The widespread belief that nuclear cannot load-follow is a pernicious myth invented by the anti-nuclear (fossil-industry funded) propaganda machine. The fact is that a nuclear plant can ramp as fast as a combined-cycle gas plant (turbines don't care where the heat comes from.) Nuclear routinely load-follows on US Navy ships and subs, and nuclear routinely load-follows in France. It's true that nuclear in the US doesn't load follow, but that is because it's always cheaper to turn off the fossil plants first when demand falls. The use of nuclear as baseload-only is an economic decision, not a technological constraint.

Beakers said...

Beakers. - A key application for cheap renewable and/or nuclear power could be fixing N fertiliser. The industry has followed cheap gas (that was previously flared, demonstrating that there is nothing new in low or zero pricing) to the middle east - The Norwegian owned Yara used to be called Hydro after its power source, but as they needed to expand was drawn away by cheap gas, first to the former USSR then to the Gulf States. Projects have been looking at displacing the massive centralised factory production with small plants that run intermittently when the power is cheap. Particularly interesting for farmers on loess soils who use anhydrous ammonia, the plant does not even have to process the fertiliser into prills. Sadly, anhydrous ammonia injection is a bit smelly and dangerous here in the stony UK.
Its a good way of mopping up excess power from intermittent renewables and/or inflexible nuclear, displacing gas consumption, and with the prospect of the ammonia also being used for energy storage.

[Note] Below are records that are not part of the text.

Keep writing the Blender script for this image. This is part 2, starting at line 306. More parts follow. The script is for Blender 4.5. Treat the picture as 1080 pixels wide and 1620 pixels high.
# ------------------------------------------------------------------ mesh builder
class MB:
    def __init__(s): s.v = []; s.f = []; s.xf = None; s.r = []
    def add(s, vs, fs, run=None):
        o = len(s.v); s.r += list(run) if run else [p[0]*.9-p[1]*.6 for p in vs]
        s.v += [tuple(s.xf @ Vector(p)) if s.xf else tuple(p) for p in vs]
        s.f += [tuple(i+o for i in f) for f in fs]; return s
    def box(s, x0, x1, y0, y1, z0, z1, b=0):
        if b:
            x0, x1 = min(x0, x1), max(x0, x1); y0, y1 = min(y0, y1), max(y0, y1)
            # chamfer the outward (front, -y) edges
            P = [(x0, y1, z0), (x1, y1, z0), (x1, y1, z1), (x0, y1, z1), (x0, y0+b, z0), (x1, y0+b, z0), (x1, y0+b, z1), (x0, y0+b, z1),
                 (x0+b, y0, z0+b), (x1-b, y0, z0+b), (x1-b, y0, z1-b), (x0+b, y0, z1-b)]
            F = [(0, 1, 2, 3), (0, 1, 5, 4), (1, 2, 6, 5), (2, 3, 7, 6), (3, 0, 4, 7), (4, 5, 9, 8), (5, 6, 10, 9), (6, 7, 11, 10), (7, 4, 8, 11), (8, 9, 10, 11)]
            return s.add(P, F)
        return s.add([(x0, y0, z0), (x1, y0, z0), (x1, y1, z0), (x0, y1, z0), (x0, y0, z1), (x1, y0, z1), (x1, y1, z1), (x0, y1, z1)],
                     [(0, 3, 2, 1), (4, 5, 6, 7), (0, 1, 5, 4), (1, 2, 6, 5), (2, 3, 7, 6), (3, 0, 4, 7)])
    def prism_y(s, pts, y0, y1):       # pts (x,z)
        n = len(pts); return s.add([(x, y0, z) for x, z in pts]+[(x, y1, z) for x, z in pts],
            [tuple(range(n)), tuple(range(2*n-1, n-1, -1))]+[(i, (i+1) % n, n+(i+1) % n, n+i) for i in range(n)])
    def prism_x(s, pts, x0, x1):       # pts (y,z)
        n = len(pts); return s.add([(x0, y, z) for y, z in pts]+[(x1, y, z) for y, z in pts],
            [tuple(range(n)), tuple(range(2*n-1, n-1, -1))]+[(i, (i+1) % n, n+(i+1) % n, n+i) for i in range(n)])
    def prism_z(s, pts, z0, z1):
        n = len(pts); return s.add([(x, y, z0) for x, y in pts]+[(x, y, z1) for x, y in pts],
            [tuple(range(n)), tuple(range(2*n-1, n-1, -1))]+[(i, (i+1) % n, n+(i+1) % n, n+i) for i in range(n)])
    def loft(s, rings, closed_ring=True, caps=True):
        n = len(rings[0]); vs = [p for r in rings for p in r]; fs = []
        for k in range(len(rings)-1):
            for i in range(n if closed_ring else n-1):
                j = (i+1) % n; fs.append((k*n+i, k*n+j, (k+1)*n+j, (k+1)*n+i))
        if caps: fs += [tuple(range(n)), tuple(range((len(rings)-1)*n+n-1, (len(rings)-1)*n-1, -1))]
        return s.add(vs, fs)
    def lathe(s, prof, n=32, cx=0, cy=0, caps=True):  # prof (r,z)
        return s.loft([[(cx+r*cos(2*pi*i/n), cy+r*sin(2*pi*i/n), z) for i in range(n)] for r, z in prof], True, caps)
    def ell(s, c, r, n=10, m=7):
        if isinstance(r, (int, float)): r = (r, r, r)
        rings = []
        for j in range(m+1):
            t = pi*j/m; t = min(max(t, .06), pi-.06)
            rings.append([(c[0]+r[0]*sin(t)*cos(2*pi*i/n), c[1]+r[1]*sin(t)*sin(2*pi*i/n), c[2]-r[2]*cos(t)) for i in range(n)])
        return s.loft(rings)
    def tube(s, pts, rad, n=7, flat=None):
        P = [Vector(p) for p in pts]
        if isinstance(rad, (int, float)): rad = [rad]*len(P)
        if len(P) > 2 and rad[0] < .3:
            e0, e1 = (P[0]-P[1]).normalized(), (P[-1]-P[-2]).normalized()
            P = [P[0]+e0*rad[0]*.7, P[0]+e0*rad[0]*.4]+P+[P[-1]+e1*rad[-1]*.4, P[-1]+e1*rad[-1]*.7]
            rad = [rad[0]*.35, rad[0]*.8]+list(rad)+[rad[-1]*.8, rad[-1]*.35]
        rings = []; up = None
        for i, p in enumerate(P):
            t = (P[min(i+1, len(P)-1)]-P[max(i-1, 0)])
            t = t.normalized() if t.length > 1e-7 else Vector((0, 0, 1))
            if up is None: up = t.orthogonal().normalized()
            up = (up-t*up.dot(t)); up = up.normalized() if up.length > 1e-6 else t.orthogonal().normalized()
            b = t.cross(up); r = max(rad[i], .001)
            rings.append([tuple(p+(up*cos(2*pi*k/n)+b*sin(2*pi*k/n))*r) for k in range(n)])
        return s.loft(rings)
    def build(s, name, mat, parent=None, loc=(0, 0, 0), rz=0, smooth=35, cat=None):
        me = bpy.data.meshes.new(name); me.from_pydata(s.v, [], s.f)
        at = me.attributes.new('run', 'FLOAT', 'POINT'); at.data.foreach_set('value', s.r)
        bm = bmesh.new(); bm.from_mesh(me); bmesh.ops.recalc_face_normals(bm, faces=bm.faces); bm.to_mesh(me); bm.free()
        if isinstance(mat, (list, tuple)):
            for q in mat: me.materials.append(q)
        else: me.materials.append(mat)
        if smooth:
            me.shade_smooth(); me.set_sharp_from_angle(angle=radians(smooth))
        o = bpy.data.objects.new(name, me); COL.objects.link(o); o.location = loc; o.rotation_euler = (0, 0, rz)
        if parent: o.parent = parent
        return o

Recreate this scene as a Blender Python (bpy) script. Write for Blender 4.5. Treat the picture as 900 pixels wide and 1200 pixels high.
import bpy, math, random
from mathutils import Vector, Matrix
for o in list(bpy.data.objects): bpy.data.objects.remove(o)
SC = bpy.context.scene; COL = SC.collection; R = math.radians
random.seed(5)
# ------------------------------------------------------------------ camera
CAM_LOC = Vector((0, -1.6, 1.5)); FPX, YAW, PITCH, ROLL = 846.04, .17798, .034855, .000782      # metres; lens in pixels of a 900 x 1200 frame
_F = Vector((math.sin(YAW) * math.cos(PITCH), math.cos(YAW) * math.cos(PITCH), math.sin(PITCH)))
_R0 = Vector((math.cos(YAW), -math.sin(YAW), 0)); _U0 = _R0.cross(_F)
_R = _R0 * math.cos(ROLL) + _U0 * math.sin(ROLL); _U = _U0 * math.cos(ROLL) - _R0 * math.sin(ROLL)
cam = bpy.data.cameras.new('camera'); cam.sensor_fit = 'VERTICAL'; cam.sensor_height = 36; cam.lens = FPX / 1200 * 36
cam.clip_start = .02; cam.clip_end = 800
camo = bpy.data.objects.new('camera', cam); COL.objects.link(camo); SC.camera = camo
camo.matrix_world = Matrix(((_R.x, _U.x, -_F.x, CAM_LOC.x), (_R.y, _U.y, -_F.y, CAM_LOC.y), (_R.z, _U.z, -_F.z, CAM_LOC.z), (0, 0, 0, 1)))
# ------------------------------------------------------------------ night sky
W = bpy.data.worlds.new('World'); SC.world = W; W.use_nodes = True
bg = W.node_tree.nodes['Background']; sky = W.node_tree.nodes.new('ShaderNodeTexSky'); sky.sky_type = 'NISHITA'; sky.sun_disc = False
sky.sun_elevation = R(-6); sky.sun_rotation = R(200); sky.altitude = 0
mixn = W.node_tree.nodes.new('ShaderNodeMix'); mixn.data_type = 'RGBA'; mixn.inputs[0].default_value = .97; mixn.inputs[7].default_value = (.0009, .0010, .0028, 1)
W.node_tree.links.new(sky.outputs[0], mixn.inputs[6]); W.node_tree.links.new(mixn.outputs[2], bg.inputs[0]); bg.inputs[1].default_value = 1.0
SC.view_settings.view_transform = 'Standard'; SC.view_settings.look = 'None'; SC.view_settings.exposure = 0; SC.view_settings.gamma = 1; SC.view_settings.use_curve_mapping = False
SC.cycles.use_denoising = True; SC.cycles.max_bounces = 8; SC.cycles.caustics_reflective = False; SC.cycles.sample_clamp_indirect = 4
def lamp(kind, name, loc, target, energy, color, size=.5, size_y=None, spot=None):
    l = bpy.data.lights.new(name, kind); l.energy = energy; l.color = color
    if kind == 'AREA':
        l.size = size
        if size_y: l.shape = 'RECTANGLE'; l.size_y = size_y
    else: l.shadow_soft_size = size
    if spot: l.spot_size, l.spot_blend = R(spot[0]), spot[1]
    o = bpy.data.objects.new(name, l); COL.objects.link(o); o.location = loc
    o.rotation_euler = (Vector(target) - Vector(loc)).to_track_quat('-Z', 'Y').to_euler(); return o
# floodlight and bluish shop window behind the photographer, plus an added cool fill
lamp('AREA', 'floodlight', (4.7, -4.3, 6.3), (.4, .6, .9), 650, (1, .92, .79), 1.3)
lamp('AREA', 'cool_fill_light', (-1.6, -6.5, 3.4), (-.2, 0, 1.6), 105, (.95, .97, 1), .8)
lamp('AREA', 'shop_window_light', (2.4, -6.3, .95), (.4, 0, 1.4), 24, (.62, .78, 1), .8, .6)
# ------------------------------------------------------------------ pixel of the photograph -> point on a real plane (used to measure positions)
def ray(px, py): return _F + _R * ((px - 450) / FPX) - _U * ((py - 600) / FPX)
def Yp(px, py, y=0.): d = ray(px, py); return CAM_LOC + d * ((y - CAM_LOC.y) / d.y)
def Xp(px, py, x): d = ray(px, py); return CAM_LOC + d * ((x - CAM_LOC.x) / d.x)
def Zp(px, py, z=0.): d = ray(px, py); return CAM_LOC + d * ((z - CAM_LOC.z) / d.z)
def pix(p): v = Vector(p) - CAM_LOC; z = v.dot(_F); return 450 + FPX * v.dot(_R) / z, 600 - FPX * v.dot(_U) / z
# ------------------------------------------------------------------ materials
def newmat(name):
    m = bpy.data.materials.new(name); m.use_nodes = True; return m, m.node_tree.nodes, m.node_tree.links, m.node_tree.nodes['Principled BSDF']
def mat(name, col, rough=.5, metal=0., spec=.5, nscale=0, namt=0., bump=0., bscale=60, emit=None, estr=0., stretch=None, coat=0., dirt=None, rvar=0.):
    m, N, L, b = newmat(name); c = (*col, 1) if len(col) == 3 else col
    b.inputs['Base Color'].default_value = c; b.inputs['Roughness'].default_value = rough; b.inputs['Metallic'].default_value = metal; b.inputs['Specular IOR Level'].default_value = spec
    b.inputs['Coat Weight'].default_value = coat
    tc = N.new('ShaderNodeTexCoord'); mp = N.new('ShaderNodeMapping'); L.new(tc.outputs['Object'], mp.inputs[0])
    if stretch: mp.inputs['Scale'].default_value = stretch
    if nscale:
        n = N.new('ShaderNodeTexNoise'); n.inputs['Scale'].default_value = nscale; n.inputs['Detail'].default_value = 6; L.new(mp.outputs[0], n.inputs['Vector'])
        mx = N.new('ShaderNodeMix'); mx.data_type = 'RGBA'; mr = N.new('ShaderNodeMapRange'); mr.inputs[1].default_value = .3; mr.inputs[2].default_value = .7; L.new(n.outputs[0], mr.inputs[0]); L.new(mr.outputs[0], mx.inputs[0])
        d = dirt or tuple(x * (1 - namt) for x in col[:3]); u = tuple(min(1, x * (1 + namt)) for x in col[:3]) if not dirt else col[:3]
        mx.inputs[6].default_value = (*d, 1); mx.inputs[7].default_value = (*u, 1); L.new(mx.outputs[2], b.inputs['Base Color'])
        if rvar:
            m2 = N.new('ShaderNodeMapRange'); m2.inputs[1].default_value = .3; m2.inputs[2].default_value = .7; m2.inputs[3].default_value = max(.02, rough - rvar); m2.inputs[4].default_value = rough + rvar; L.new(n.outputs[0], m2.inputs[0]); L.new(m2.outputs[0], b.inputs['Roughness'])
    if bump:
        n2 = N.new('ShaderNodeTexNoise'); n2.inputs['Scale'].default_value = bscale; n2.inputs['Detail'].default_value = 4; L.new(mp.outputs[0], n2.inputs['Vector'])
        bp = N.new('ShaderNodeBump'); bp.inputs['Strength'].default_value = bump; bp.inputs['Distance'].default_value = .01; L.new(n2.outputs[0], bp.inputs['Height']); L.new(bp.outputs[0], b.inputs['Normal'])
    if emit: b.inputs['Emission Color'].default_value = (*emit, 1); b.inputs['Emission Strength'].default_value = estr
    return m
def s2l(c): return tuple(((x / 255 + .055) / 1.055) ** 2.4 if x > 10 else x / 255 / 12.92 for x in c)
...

The Sec Nav should conspire with the Secretary of energy take a bite out of the national debt by plugging all the nuclear subs & carriers in port into the local grid , and opening up some shrimp farms alongside to consume the warm outwash to cut the naval seafood bill by couple of gigawatt hours a week.

JamieB said...

KAP, I'm not familiar with the situation in the US but over on this side of the pond industrial and commercial demand side response potential is currently thought to amount to a useful 3GW reduction / 2GW increase. On the other hand we have an average hot water demand of around 9GW (80TWh/yr), 80% of which is domestic hot water and around half of which could be supplied by electricity. Coincidentally our passenger car fleet would also lead to a roughly 9GW average demand if electrified.

For reference our average electricity demand is about 34GW (300TWh/yr).

Fitting a smart thermostat that can take a price signal to hot water cylinders would be a simple measure and all an electric vehicle owner would need to do is simply plug in when they park and leave it to an algorithm to optimise the charging based on wholesale price, value from balancing services provided and desired range. No monitoring would be required in either case.

Whatever your preferred future grid mix, these sorts of technologies are inevitable in a largely electrified future. Even if you think nuclear is going to dominate, we can't have a load of electricity demand from air con / space heating / hot water / electric vehicles etc (not to mention the usual energy using products) dropping on to the grid in an uncontrolled manner.